During the fourth quarter, SB Financial repurchased approximately 32,000 shares, a decrease from the prior quarter, reflecting management’s disciplined capital deployment and its assessment of market conditions and capital priorities during the period. The Company remains focused on a balanced approach to capital management, prioritizing shareholder returns through dividends and share repurchases, while maintaining flexibility to support organic growth, strategic opportunities, and capital strength.
“As we move into the first quarter of 2026, the Company remains well positioned, supported by a strong balance sheet, solid asset quality and disciplined approach to capital management,” said Mr. Klein. “Loan balances continued to grow over the past year, driven by steady client activity and consistent execution across our markets, while credit performance and reserve coverage remained sound. While we navigated variability across certain revenue categories during the quarter, our diversified business model and funding profile continue to provide stability. Looking ahead, we remain focused on prudent organic growth, disciplined expense management, and thoughtful capital deployment to support sustainable performance and long-term shareholder value.
Asset Quality
As of December 31, 2025, SB Financial continued to report strong asset quality metrics. Nonperforming assets totaled $4.7 million, representing 0.30 percent of total assets, a decrease of $833,000 from $5.5 million or 0.40 percent of total assets, in the prior year, and a modest decline from the linked quarter, which reported nonperforming assets of $4.9 million or 0.32 percent of total assets.
The allowance for credit losses remained strong at 1.36 percent of total loans, providing coverage of 351.9 percent of nonperforming loans. This level was consistent with the linked quarter and represented a meaningful improvement compared to the prior year period, consistent with the Company’s disciplined credit risk framework. Net loan charge-offs to average loans remained modest at four basis points, increasing slightly from zero basis points in the linked quarter and improving from seven basis points in the prior year. Collectively, these metrics reflect SB Financial’s continued emphasis on disciplined underwriting and effective credit administration.
“Our credit results this quarter reflect continued stability across the loan portfolio and further progress in managing problem assets,” said Mr. Klein “Nonperforming assets declined from the prior quarter as we maintained disciplined credit standards, while reserve coverage and charge-off levels remained consistent with our risk appetite. We will continue to emphasize disciplined underwriting and proactive credit management as we support measured growth across our markets.”

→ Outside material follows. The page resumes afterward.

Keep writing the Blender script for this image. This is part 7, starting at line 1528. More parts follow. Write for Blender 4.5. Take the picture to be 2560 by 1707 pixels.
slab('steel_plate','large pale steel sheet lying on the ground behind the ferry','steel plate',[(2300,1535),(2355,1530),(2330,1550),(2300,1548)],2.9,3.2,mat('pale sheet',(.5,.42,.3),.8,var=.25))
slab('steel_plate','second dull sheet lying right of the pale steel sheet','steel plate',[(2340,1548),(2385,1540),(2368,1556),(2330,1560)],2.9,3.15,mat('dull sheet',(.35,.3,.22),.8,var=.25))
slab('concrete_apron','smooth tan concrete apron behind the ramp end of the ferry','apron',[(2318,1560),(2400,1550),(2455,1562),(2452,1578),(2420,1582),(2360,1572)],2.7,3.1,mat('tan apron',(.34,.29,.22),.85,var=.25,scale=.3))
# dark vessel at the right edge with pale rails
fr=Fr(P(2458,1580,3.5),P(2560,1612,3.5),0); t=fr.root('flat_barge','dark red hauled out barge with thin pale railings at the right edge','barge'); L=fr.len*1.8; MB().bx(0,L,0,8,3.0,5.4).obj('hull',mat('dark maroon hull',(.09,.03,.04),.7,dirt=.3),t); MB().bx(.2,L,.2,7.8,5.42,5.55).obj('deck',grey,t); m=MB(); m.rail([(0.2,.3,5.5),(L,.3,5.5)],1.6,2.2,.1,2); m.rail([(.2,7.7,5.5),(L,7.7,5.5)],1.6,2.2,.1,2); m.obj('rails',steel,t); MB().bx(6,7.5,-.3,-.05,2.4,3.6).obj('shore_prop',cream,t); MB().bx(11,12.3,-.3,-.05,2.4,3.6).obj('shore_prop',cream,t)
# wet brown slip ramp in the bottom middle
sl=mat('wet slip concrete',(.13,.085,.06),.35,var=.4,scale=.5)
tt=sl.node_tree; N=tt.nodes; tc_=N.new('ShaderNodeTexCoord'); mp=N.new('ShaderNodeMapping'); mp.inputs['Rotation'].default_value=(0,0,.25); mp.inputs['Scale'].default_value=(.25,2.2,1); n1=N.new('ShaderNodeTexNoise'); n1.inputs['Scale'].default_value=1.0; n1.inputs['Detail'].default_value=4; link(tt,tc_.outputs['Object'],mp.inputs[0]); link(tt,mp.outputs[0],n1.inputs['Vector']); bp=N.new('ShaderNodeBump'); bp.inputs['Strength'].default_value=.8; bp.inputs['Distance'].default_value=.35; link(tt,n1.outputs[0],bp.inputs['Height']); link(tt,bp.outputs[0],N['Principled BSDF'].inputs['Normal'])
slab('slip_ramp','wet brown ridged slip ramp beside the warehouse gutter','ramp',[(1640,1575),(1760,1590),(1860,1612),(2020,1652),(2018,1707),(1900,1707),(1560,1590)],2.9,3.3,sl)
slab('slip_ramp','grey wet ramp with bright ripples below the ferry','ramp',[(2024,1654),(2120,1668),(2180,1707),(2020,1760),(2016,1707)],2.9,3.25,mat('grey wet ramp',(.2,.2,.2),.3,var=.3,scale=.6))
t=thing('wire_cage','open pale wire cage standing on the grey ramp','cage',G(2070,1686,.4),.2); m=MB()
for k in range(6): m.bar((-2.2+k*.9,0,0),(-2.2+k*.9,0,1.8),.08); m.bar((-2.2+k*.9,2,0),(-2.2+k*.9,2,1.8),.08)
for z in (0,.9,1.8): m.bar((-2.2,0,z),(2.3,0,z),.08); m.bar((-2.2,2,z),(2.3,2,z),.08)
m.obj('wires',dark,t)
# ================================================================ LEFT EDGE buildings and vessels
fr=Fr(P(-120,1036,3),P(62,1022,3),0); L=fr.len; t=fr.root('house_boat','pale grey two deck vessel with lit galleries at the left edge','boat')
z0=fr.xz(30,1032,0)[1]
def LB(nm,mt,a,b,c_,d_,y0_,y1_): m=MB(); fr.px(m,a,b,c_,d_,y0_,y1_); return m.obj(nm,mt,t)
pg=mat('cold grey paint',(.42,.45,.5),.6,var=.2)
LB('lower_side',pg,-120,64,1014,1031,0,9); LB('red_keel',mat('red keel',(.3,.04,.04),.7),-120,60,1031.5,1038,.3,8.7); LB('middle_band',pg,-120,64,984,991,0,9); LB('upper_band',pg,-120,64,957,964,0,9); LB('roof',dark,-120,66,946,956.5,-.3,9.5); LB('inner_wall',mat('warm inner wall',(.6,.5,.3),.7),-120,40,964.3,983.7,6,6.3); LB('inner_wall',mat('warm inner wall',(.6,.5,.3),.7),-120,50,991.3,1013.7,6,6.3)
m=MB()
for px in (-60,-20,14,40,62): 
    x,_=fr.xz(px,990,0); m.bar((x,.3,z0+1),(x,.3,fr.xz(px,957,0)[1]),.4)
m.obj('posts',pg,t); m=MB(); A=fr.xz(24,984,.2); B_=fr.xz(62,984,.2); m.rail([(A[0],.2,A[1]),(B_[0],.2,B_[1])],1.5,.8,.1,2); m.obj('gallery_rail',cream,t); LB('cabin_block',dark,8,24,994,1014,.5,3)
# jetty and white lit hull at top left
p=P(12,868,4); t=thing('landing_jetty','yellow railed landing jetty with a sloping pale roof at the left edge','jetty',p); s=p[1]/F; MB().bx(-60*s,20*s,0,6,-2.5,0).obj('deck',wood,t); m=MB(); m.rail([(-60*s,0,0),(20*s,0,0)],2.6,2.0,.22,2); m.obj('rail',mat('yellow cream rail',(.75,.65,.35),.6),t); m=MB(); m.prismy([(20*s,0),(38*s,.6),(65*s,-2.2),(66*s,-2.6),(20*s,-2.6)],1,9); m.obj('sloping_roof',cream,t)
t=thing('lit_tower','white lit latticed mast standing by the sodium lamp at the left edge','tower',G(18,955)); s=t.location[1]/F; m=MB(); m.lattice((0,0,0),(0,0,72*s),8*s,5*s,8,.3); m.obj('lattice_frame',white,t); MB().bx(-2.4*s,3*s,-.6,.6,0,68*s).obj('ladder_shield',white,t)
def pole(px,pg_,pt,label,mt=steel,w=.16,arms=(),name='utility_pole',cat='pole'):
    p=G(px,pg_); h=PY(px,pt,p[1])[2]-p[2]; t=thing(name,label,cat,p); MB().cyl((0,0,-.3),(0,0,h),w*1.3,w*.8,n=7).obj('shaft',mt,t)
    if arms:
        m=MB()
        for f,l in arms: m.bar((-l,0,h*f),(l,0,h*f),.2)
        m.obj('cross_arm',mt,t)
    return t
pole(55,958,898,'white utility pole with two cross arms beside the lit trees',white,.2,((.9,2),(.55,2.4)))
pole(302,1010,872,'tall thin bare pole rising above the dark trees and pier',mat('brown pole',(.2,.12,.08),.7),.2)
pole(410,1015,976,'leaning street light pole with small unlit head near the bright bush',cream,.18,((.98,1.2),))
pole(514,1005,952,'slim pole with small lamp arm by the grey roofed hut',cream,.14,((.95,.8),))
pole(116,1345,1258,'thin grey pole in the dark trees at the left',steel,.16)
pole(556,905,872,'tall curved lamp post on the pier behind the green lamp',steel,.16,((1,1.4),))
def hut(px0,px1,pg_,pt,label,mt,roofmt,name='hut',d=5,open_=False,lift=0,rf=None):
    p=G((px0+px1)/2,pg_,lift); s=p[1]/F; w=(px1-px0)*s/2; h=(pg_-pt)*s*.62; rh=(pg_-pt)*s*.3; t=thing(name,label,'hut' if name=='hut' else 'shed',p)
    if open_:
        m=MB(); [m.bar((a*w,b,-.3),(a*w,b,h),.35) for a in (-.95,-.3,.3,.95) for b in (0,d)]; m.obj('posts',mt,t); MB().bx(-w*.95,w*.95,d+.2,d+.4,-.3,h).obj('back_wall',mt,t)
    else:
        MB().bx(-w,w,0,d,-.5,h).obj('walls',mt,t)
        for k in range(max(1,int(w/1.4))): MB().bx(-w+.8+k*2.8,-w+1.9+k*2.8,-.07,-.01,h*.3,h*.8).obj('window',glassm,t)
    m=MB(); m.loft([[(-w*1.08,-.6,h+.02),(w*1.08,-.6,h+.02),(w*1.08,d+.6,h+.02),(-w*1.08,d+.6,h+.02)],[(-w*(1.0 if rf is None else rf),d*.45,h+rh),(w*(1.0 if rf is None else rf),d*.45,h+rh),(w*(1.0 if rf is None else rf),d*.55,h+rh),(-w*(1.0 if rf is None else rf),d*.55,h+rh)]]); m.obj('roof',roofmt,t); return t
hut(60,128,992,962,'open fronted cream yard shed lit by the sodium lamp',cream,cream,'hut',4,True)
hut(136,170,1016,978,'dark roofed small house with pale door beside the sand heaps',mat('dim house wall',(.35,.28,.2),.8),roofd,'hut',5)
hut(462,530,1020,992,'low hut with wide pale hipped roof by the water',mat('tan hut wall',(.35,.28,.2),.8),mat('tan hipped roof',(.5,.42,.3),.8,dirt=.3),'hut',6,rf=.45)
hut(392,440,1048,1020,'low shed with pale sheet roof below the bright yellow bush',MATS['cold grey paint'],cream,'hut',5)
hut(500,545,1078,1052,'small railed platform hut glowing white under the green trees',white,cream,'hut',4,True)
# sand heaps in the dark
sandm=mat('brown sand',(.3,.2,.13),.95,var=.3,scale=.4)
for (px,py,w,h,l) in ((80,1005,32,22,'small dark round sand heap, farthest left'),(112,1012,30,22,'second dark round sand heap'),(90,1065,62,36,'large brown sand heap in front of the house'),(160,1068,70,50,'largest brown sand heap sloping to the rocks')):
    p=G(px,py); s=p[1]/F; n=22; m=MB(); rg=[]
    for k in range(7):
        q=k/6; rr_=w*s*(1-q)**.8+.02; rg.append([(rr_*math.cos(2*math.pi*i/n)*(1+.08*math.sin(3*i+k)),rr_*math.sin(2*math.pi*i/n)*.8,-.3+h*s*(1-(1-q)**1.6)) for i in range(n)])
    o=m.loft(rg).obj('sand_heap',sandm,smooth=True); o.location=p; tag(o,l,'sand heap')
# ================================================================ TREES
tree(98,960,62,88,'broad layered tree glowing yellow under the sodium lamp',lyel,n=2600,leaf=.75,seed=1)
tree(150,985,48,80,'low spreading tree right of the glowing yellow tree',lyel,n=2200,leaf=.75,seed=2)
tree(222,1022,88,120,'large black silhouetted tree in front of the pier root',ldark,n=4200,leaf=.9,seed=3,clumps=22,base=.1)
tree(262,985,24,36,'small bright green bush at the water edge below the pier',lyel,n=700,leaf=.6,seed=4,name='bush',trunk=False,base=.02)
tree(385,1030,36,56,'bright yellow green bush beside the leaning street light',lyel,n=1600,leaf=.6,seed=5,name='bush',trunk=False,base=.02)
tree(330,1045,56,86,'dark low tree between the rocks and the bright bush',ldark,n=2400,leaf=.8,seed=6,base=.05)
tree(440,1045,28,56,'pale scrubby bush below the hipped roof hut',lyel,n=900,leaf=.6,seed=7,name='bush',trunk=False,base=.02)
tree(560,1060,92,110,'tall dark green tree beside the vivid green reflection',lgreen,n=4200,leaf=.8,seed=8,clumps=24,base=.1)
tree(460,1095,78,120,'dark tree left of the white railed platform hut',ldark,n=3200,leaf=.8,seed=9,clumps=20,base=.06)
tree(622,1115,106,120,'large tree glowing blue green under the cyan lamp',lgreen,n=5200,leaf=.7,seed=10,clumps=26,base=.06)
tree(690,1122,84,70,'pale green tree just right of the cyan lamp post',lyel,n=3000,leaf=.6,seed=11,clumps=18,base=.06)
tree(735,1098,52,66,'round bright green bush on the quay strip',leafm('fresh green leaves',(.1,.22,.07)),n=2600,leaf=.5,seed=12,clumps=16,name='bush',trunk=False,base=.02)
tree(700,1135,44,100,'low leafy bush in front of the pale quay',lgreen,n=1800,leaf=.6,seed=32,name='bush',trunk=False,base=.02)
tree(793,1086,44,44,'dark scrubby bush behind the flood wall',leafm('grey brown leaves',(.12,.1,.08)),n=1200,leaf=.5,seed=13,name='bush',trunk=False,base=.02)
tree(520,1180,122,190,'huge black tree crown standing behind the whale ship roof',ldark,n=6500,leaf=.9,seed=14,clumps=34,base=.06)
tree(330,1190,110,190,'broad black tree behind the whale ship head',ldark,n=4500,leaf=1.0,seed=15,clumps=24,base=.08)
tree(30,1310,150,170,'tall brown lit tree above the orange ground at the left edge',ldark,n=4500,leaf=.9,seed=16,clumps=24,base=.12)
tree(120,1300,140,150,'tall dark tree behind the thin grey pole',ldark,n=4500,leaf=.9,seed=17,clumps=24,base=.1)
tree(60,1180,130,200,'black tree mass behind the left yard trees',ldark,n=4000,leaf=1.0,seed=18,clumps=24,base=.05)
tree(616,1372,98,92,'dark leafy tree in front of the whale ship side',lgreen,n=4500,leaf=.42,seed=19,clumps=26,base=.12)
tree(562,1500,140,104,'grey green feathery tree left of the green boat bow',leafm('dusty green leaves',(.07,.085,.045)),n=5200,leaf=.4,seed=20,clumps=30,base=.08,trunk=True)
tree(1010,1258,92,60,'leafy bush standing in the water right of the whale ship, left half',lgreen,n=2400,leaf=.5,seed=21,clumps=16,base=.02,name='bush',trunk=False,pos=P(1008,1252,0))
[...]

Webcast and Conference Call
The Company will hold the fourth quarter 2025 earnings conference call and webcast on January 30, 2026, at 11:00 a.m. EST. Interested parties may access the conference call by dialing 1-888-338-9469. The webcast can be accessed at ir.yourstatebank.com. An audio replay of the call will be available on the Company’s website.
About SB Financial Group
Headquartered in Defiance, Ohio, SB Financial is a diversified financial services holding company for the State Bank & Trust Company (State Bank) and SBFG Title, LLC dba Peak Title (Peak Title). State Bank provides a full range of financial services for consumers and small businesses, including wealth management, private client services, mortgage banking and commercial and agricultural lending, operating through a total of 27 offices: 25 in eleven Ohio counties and two in Northeast Indiana, and 27 ATMs. State Bank has four loan production offices located throughout the Tri-State region of Ohio, Indiana and Michigan. Peak Title provides title insurance and title opinions throughout the Tri-State and Kentucky. SB Financial’s common stock is listed on the NASDAQ Capital Market with the ticker symbol “SBFG”.
Forward-Looking Statements
Certain statements within this document, which are not statements of historical fact, constitute forward-looking statements within the meaning of the Private Securities Litigation Reform Act of 1995. Forward-looking statements involve risks and uncertainties, and actual results may differ materially from those predicted by the forward-looking statements. These risks and uncertainties include, but are not limited to, risks and uncertainties inherent in the national and regional banking industry, changes in economic conditions in the market areas in which SB Financial and its subsidiaries operate, changes in policies by regulatory agencies, changes in accounting standards and policies, changes in tax laws, fluctuations in interest rates, demand for loans in the market areas in SB Financial and its subsidiaries operate, increases in FDIC insurance premiums, changes in the competitive environment, losses of significant customers, geopolitical events, the loss of key personnel and other risks identified in SB Financial’s Annual Report on Form 10-K and documents subsequently filed by SB Financial with the Securities and Exchange Commission. Forward-looking statements speak only as of the date on which they are made, and SB Financial undertakes no obligation to update any forward-looking statement to reflect events or circumstances after the date on which the statement is made, except as required by law. All subsequent written and oral forward-looking statements attributable to SB Financial or any person acting on its behalf are qualified by these cautionary statements.
Non-GAAP Financial Measures
This press release contains financial information determined by methods other than in accordance with U.S. generally accepted accounting principles (“GAAP”). Non-GAAP financial measures, specifically pre-tax, pre-provision income, tangible common equity, tangible assets, tangible book value per common share, tangible common equity to tangible assets, return on average tangible common equity, total interest income – FTE, net interest income – FTE and net interest margin – FTE are used by the Company’s management to measure the strength of its capital and analyze profitability, including its ability to generate earnings on tangible capital invested by its shareholders. In addition, the Company excludes the OMSR valuation adjustment and any gain on sale of assets from net income to report a non-GAAP adjusted net income level. Although management believes these non-GAAP measures are useful to investors by providing a greater understanding of its business, they should not be considered a substitute for financial measures determined in accordance with GAAP, nor are they necessarily comparable to non-GAAP performance measures that may be presented by other companies.